- **DATA SUPPLIED**
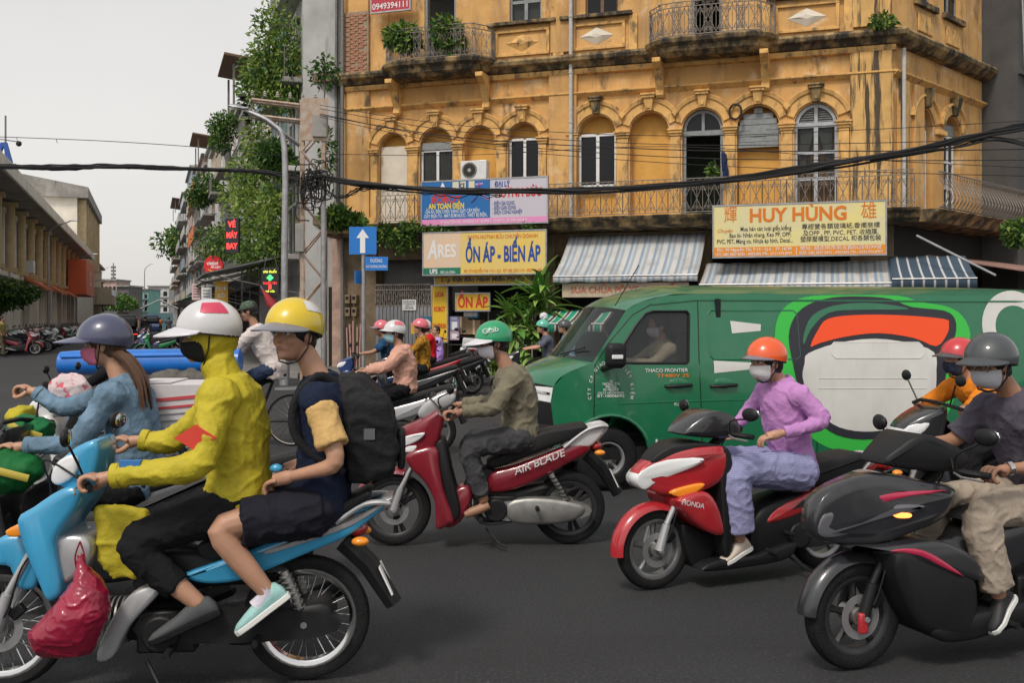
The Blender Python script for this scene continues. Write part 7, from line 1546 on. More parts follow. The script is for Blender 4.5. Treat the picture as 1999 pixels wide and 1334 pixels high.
==
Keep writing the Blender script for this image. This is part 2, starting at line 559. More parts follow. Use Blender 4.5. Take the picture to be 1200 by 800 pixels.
---
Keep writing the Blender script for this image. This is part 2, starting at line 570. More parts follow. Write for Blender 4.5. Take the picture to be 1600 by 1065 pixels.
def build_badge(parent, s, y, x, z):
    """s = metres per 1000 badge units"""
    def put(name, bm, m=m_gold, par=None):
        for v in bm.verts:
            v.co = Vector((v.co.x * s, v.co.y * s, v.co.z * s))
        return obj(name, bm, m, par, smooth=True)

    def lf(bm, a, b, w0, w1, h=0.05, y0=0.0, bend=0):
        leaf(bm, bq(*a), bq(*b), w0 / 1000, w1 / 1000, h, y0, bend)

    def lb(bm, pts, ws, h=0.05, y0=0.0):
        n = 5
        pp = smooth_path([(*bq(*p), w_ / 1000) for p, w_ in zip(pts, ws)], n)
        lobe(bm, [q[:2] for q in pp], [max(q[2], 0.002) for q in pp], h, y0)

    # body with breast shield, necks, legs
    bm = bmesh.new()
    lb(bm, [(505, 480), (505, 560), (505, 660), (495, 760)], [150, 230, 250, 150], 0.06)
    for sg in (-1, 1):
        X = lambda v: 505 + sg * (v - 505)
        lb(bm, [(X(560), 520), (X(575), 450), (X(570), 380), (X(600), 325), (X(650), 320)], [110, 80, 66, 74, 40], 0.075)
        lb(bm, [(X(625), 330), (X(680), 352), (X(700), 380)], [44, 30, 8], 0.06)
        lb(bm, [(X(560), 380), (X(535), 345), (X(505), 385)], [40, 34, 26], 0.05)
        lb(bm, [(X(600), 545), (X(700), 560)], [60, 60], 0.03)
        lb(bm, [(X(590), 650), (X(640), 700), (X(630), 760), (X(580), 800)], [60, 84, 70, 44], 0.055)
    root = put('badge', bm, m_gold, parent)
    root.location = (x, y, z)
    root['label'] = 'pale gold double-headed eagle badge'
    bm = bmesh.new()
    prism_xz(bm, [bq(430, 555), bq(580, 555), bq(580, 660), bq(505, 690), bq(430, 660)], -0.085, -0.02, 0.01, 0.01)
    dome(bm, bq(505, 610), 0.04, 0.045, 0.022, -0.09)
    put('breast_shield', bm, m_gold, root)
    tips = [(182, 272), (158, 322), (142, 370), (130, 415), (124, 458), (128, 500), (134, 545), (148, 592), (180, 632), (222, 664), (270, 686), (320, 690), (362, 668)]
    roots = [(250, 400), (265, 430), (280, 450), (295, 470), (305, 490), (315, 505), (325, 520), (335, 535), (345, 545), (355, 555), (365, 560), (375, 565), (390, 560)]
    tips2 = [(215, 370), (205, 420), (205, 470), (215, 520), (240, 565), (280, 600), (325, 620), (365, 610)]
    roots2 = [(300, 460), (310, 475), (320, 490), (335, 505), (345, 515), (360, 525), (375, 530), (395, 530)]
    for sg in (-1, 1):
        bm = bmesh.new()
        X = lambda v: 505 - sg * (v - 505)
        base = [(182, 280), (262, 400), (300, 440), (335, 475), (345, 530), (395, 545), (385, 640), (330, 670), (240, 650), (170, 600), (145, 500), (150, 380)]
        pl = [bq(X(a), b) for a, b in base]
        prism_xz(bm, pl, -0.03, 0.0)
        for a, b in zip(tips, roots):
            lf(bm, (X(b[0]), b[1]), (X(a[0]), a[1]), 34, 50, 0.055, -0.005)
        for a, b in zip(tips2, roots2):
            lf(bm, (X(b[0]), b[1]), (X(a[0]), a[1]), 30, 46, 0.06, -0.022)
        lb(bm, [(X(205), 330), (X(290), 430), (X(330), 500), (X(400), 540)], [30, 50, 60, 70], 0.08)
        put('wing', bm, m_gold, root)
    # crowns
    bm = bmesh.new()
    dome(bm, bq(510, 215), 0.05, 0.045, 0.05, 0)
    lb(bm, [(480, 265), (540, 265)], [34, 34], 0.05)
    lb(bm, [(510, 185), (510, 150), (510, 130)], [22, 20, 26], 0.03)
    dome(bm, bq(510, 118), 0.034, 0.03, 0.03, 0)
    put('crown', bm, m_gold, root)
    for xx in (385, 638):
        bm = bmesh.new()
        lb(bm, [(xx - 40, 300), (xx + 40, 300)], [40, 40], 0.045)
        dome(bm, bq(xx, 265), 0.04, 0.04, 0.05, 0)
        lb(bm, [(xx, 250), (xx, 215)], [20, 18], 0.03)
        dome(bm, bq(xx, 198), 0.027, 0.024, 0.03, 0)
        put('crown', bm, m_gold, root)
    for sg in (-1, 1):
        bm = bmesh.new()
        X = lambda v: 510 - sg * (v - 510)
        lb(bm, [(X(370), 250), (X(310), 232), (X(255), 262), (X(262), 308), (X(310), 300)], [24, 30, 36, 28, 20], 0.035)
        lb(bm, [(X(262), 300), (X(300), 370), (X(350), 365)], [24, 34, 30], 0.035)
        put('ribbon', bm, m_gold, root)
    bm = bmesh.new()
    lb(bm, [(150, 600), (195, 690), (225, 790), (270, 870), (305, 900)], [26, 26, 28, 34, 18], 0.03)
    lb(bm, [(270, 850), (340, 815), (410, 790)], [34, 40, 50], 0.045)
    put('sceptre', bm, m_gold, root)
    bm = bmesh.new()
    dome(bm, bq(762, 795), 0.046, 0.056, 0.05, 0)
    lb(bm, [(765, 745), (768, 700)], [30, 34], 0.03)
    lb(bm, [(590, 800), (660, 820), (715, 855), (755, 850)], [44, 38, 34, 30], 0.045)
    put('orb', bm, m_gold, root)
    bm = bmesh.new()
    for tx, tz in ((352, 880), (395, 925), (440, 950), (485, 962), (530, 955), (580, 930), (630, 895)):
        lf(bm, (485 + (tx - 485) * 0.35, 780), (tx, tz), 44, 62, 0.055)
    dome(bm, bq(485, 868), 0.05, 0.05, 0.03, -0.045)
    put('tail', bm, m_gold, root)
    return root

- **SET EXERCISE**
Write out only the lines that run from the line containing "by 1065 pixels." through the line containing "leaf(bm, bq(*a), bq(*b), w0", both included, exactly as they appear above.

- **ANSWER IN FULL**
Keep writing the Blender script for this image. This is part 2, starting at line 570. More parts follow. Write for Blender 4.5. Take the picture to be 1600 by 1065 pixels.
def build_badge(parent, s, y, x, z):
    """s = metres per 1000 badge units"""
    def put(name, bm, m=m_gold, par=None):
        for v in bm.verts:
            v.co = Vector((v.co.x * s, v.co.y * s, v.co.z * s))
        return obj(name, bm, m, par, smooth=True)

    def lf(bm, a, b, w0, w1, h=0.05, y0=0.0, bend=0):
        leaf(bm, bq(*a), bq(*b), w0 / 1000, w1 / 1000, h, y0, bend)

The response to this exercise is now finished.